--- begin ---
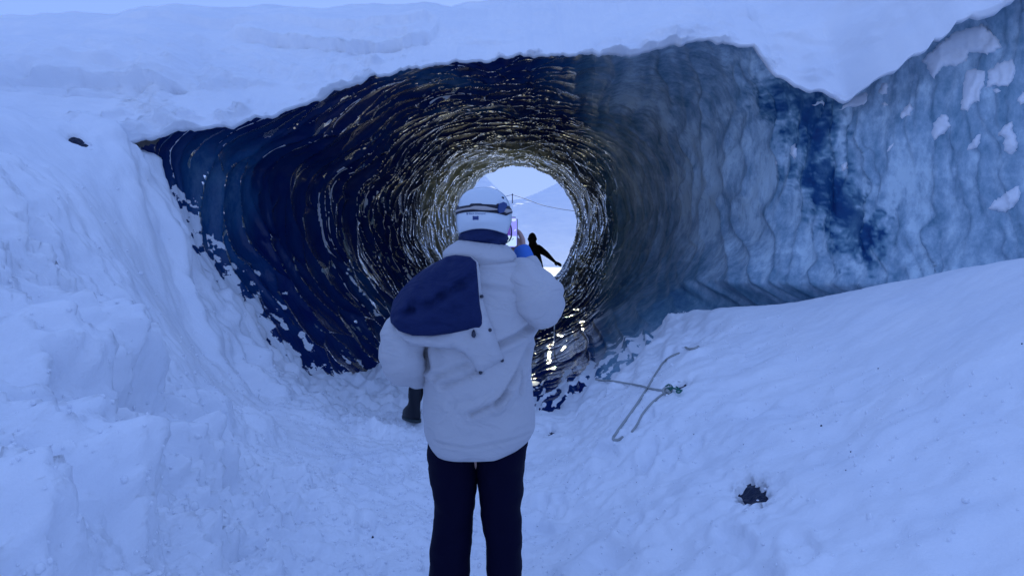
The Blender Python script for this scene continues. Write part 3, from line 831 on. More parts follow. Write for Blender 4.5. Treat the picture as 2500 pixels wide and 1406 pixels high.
def pillow(poly, depth, bulge, edge, step=9, back=.02, seed=1, wr=.0, creases=(), Yref=Y0, inflate=None):
    """closed cushion from an outline at distance Yref; depth(x,z) gives the surface it lies on, bulge its height towards the viewer"""
    P = [tuple(q) for q in catmull([(a, b, 0) for a, b in poly] + [(poly[0][0], poly[0][1], 0)], 1)] if False else [(a, b) for a, b in poly]
    # resample outline
    B = []
    for (ax, ay), (bx, by) in zip(P, P[1:] + P[:1]):
        n = max(1, int(math.hypot(bx - ax, by - ay) / step))
        for k in range(n): B.append((ax + (bx - ax) * k / n, ay + (by - ay) * k / n))
    nb = len(B)
    xs = [p[0] for p in B]; ys_ = [p[1] for p in B]
    I = []
    y = min(ys_) + step / 2; r = 0
    def inside(x, y):
        c = False; j = nb - 1
        for i in range(nb):
            if (B[i][1] > y) != (B[j][1] > y) and x < (B[j][0] - B[i][0]) * (y - B[i][1]) / (B[j][1] - B[i][1]) + B[i][0]: c = not c
            j = i
        return c
    while y < max(ys_):
        x = min(xs) + (step / 2 if r % 2 else 0)
        while x < max(xs):
            if inside(x, y): I.append((x, y))
            x += step
        y += step * .87; r += 1
    A = np.array(B); 
    if I:
        IA = np.array(I); dB = seg_dist(IA[:, 0], IA[:, 1], B + B[:1]); IA = IA[dB > step * .45]
    else: IA = np.zeros((0, 2))
    pts = [Vector(p) for p in B] + [Vector(p) for p in IA.tolist()]
    vo, eo, fo, *_ = geometry.delaunay_2d_cdt(pts, [], [list(range(nb))], 1, .001)
    Q = np.array([tuple(v) for v in vo])
    db = seg_dist(Q[:, 0], Q[:, 1], B + B[:1])
    t = np.clip(db / edge, 0, 1); h = np.sqrt(np.maximum(1 - (1 - t) ** 2, 0))
    X = (Q[:, 0] - CX) / FPX * Yref; Z = CAMZ + (HY - Q[:, 1]) / FPX * Yref
    D = depth(X, Z)
    bl = bulge * h
    if wr: bl = bl + wr * h * fbm(Q[:, 0] / 34, Q[:, 1] / 34, o=3, seed=seed)
    for line, am, wd in creases:
        s_ = seg_dist(Q[:, 0], Q[:, 1], line); bl = bl + h * (-am * np.exp(-(s_ / wd) ** 2) + am * .5 * np.exp(-((s_ - 2 * wd) / (wd * 1.2)) ** 2))
    n = len(Q)
    V = [(X[i], D[i] - .002 - bl[i], Z[i]) for i in range(n)] + [(X[i], D[i] + back, Z[i]) for i in range(n)]
    F = []
    edge_c = {}
    for f in fo:
        f = list(f)
        a, b, c = Q[f[0]], Q[f[1]], Q[f[2]]
        if (b[0] - a[0]) * (c[1] - a[1]) - (b[1] - a[1]) * (c[0] - a[0]) < 0: f = f[::-1]
        F.append(f); F.append([i + n for i in f[::-1]])
        for i in range(3):
            e = (f[i], f[(i + 1) % 3]); edge_c[e] = 1
    for (i, j) in list(edge_c):
        if (j, i) not in edge_c: F.append([j, i, i + n, j + n])
    return V, F


coat_world = [Vector(v.co) + rootP.location for v in coat_me.vertices]
allV = list(coat_world); allF = [tuple(p.vertices) for p in coat_me.polygons]
for o in coat_o.children:
    b0 = len(allV); allV += [v.co + rootP.location + coat_o.location for v in o.data.vertices]
    allF += [tuple(i + b0 for i in p.vertices) for p in o.data.polygons]
bvh_c = BVHTree.FromPolygons(allV, allF)
def on_coat(X, Z, soft=.0):
    out = np.zeros(len(X))
    for i in range(len(X)):
        h = bvh_c.ray_cast(Vector((X[i], 1.5, Z[i])), Vector((0, 1, 0)))[0]
        out[i] = h.y if h else np.nan
    m = np.nanmedian(out); out = np.where(np.isnan(out), np.nanmax(out) if not np.isnan(np.nanmax(out)) else m, out)
    return out
def smooth_depth(fn, frac=.5):
    def g(X, Z):
        d = fn(X, Z)
        A = np.stack([np.ones_like(X), X, Z, X * X, Z * Z, X * Z], 1)
        c = np.linalg.lstsq(A, d, rcond=None)[0]
        return np.minimum(d, A @ c) * frac + (A @ c) * (1 - frac) - .004
    return g
hood_poly = [(1068, 634), (1085, 625), (1110, 622), (1148, 626), (1166, 640), (1172, 670), (1176, 720), (1190, 770), (1203, 800), (1220, 850), (1232, 880), (1212, 892), (1185, 908), (1172, 916), (1162, 905), (1150, 880), (1132, 862), (1110, 851),
             (1075, 849), (1040, 846), (1005, 842), (975, 828), (955, 806), (946, 782), (944, 762), (950, 735), (968, 710), (995, 682), (1020, 660), (1045, 645)]
hd = smooth_depth(on_coat, .35)
V, F = pillow(hood_poly, hd, .030, 26, 8, .03, 3, .010, [([(1040, 648), (1100, 700), (1150, 760)], .0, 5)])
hood_o = part('hood', mesh_from('hood', V, F, [coat_m.m]), coat_o)
lin_poly = [(1085, 626), (1110, 622), (1148, 627), (1163, 640), (1168, 690), (1172, 740), (1183, 799), (1150, 802), (1100, 812), (1060, 817), (1010, 817), (975, 806), (953, 788), (946, 768), (949, 738), (966, 711), (993, 682), (1022, 660), (1055, 641)]
hd2 = lambda X, Z: hd(X, Z) - .042
V, F = pillow(lin_poly, hd2, .022, 30, 6, .012, 8, .014,
    [([(1012, 757), (1060, 740), (1100, 715), (1140, 690), (1165, 668)], .020, 11), ([(990, 768), (1005, 756), (1000, 730), (985, 700)], .012, 8), ([(960, 772), (985, 764), (1008, 762)], .010, 6), ([(1095, 640), (1092, 690), (1075, 725)], .008, 10)])
part('hood_lining', mesh_from('hood_lining', V, F, [lining_m.m]), coat_o, 'dark navy quilted lining of the thrown-back hood')
# snaps and cord lock
def disc(px, py, r, thick, mat, name, parent, dfun, sx=1.0, label=None):
    x, z = wx(px), wz(py); y = float(dfun(np.array([x]), np.array([z]))[0])
    V, F = tube_geo([Vector((x, y + .004, z)), Vector((x, y - thick * .7, z)), Vector((x, y - thick, z))], [r, r, r * .7], 14)
    for v in V: v.x = x + (v.x - x) * sx
    return part(name, mesh_from(name, V, F, [mat]), parent, label)
bvh_h = BVHTree.FromPolygons([v.co + rootP.location for v in hood_o.data.vertices], [tuple(p.vertices) for p in hood_o.data.polygons])
def on_hood(X, Z):
    out = []
    for x, z in zip(X, Z):
        h = bvh_h.ray_cast(Vector((x, 1.5, z)), Vector((0, 1, 0)))[0]; out.append(h.y if h else TY - .22)
    return np.array(out)
for (px, py) in ((1177, 723), (1197, 804), (1226, 881), (1173, 909)):
    disc(px, py, .0068, .006, snap_m.m, 'snap_button', coat_o, on_hood)
x, z = wx(1158), wz(812); y = float(on_hood(np.array([x]), np.array([z]))[0])
V, F = tube_geo([Vector((x, y - .006, z + .014)), Vector((x - .001, y - .009, z + .004)), Vector((x, y - .010, z - .006)), Vector((x, y - .006, z - .012))], [.003, .007, .009, .005], 12)
part('cord_lock', mesh_from('cord_lock', V, F, [snap_m.m]), coat_o)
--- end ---
» Brief
Write out each line of the data exactly; the images should be left out.

» The reply
The Blender Python script for this scene continues. Write part 3, from line 831 on. More parts follow. Write for Blender 4.5. Treat the picture as 2500 pixels wide and 1406 pixels high.
def pillow(poly, depth, bulge, edge, step=9, back=.02, seed=1, wr=.0, creases=(), Yref=Y0, inflate=None):
    """closed cushion from an outline at distance Yref; depth(x,z) gives the surface it lies on, bulge its height towards the viewer"""
    P = [tuple(q) for q in catmull([(a, b, 0) for a, b in poly] + [(poly[0][0], poly[0][1], 0)], 1)] if False else [(a, b) for a, b in poly]
    # resample outline
    B = []
    for (ax, ay), (bx, by) in zip(P, P[1:] + P[:1]):
        n = max(1, int(math.hypot(bx - ax, by - ay) / step))
        for k in range(n): B.append((ax + (bx - ax) * k / n, ay + (by - ay) * k / n))
    nb = len(B)
    xs = [p[0] for p in B]; ys_ = [p[1] for p in B]
    I = []
    y = min(ys_) + step / 2; r = 0
    def inside(x, y):
        c = False; j = nb - 1
        for i in range(nb):
            if (B[i][1] > y) != (B[j][1] > y) and x < (B[j][0] - B[i][0]) * (y - B[i][1]) / (B[j][1] - B[i][1]) + B[i][0]: c = not c
            j = i
        return c
    while y < max(ys_):
        x = min(xs) + (step / 2 if r % 2 else 0)
        while x < max(xs):
            if inside(x, y): I.append((x, y))
            x += step
        y += step * .87; r += 1
    A = np.array(B); 
    if I:
        IA = np.array(I); dB = seg_dist(IA[:, 0], IA[:, 1], B + B[:1]); IA = IA[dB > step * .45]
    else: IA = np.zeros((0, 2))
    pts = [Vector(p) for p in B] + [Vector(p) for p in IA.tolist()]
    vo, eo, fo, *_ = geometry.delaunay_2d_cdt(pts, [], [list(range(nb))], 1, .001)
    Q = np.array([tuple(v) for v in vo])
    db = seg_dist(Q[:, 0], Q[:, 1], B + B[:1])
    t = np.clip(db / edge, 0, 1); h = np.sqrt(np.maximum(1 - (1 - t) ** 2, 0))
    X = (Q[:, 0] - CX) / FPX * Yref; Z = CAMZ + (HY - Q[:, 1]) / FPX * Yref
    D = depth(X, Z)
    bl = bulge * h
    if wr: bl = bl + wr * h * fbm(Q[:, 0] / 34, Q[:, 1] / 34, o=3, seed=seed)
    for line, am, wd in creases:
        s_ = seg_dist(Q[:, 0], Q[:, 1], line); bl = bl + h * (-am * np.exp(-(s_ / wd) ** 2) + am * .5 * np.exp(-((s_ - 2 * wd) / (wd * 1.2)) ** 2))
    n = len(Q)
    V = [(X[i], D[i] - .002 - bl[i], Z[i]) for i in range(n)] + [(X[i], D[i] + back, Z[i]) for i in range(n)]
    F = []
    edge_c = {}
    for f in fo:
        f = list(f)
        a, b, c = Q[f[0]], Q[f[1]], Q[f[2]]
        if (b[0] - a[0]) * (c[1] - a[1]) - (b[1] - a[1]) * (c[0] - a[0]) < 0: f = f[::-1]
        F.append(f); F.append([i + n for i in f[::-1]])
        for i in range(3):
            e = (f[i], f[(i + 1) % 3]); edge_c[e] = 1
    for (i, j) in list(edge_c):
        if (j, i) not in edge_c: F.append([j, i, i + n, j + n])
    return V, F


coat_world = [Vector(v.co) + rootP.location for v in coat_me.vertices]
allV = list(coat_world); allF = [tuple(p.vertices) for p in coat_me.polygons]
for o in coat_o.children:
    b0 = len(allV); allV += [v.co + rootP.location + coat_o.location for v in o.data.vertices]
    allF += [tuple(i + b0 for i in p.vertices) for p in o.data.polygons]
bvh_c = BVHTree.FromPolygons(allV, allF)
def on_coat(X, Z, soft=.0):
    out = np.zeros(len(X))
    for i in range(len(X)):
        h = bvh_c.ray_cast(Vector((X[i], 1.5, Z[i])), Vector((0, 1, 0)))[0]
        out[i] = h.y if h else np.nan
    m = np.nanmedian(out); out = np.where(np.isnan(out), np.nanmax(out) if not np.isnan(np.nanmax(out)) else m, out)
    return out
def smooth_depth(fn, frac=.5):
    def g(X, Z):
        d = fn(X, Z)
        A = np.stack([np.ones_like(X), X, Z, X * X, Z * Z, X * Z], 1)
        c = np.linalg.lstsq(A, d, rcond=None)[0]
        return np.minimum(d, A @ c) * frac + (A @ c) * (1 - frac) - .004
    return g
hood_poly = [(1068, 634), (1085, 625), (1110, 622), (1148, 626), (1166, 640), (1172, 670), (1176, 720), (1190, 770), (1203, 800), (1220, 850), (1232, 880), (1212, 892), (1185, 908), (1172, 916), (1162, 905), (1150, 880), (1132, 862), (1110, 851),
             (1075, 849), (1040, 846), (1005, 842), (975, 828), (955, 806), (946, 782), (944, 762), (950, 735), (968, 710), (995, 682), (1020, 660), (1045, 645)]
hd = smooth_depth(on_coat, .35)
V, F = pillow(hood_poly, hd, .030, 26, 8, .03, 3, .010, [([(1040, 648), (1100, 700), (1150, 760)], .0, 5)])
hood_o = part('hood', mesh_from('hood', V, F, [coat_m.m]), coat_o)
lin_poly = [(1085, 626), (1110, 622), (1148, 627), (1163, 640), (1168, 690), (1172, 740), (1183, 799), (1150, 802), (1100, 812), (1060, 817), (1010, 817), (975, 806), (953, 788), (946, 768), (949, 738), (966, 711), (993, 682), (1022, 660), (1055, 641)]
hd2 = lambda X, Z: hd(X, Z) - .042
V, F = pillow(lin_poly, hd2, .022, 30, 6, .012, 8, .014,
    [([(1012, 757), (1060, 740), (1100, 715), (1140, 690), (1165, 668)], .020, 11), ([(990, 768), (1005, 756), (1000, 730), (985, 700)], .012, 8), ([(960, 772), (985, 764), (1008, 762)], .010, 6), ([(1095, 640), (1092, 690), (1075, 725)], .008, 10)])
part('hood_lining', mesh_from('hood_lining', V, F, [lining_m.m]), coat_o, 'dark navy quilted lining of the thrown-back hood')
# snaps and cord lock
def disc(px, py, r, thick, mat, name, parent, dfun, sx=1.0, label=None):
    x, z = wx(px), wz(py); y = float(dfun(np.array([x]), np.array([z]))[0])
    V, F = tube_geo([Vector((x, y + .004, z)), Vector((x, y - thick * .7, z)), Vector((x, y - thick, z))], [r, r, r * .7], 14)
    for v in V: v.x = x + (v.x - x) * sx
    return part(name, mesh_from(name, V, F, [mat]), parent, label)
bvh_h = BVHTree.FromPolygons([v.co + rootP.location for v in hood_o.data.vertices], [tuple(p.vertices) for p in hood_o.data.polygons])
def on_hood(X, Z):
    out = []
    for x, z in zip(X, Z):
        h = bvh_h.ray_cast(Vector((x, 1.5, z)), Vector((0, 1, 0)))[0]; out.append(h.y if h else TY - .22)
    return np.array(out)
for (px, py) in ((1177, 723), (1197, 804), (1226, 881), (1173, 909)):
    disc(px, py, .0068, .006, snap_m.m, 'snap_button', coat_o, on_hood)
x, z = wx(1158), wz(812); y = float(on_hood(np.array([x]), np.array([z]))[0])
V, F = tube_geo([Vector((x, y - .006, z + .014)), Vector((x - .001, y - .009, z + .004)), Vector((x, y - .010, z - .006)), Vector((x, y - .006, z - .012))], [.003, .007, .009, .005], 12)
part('cord_lock', mesh_from('cord_lock', V, F, [snap_m.m]), coat_o)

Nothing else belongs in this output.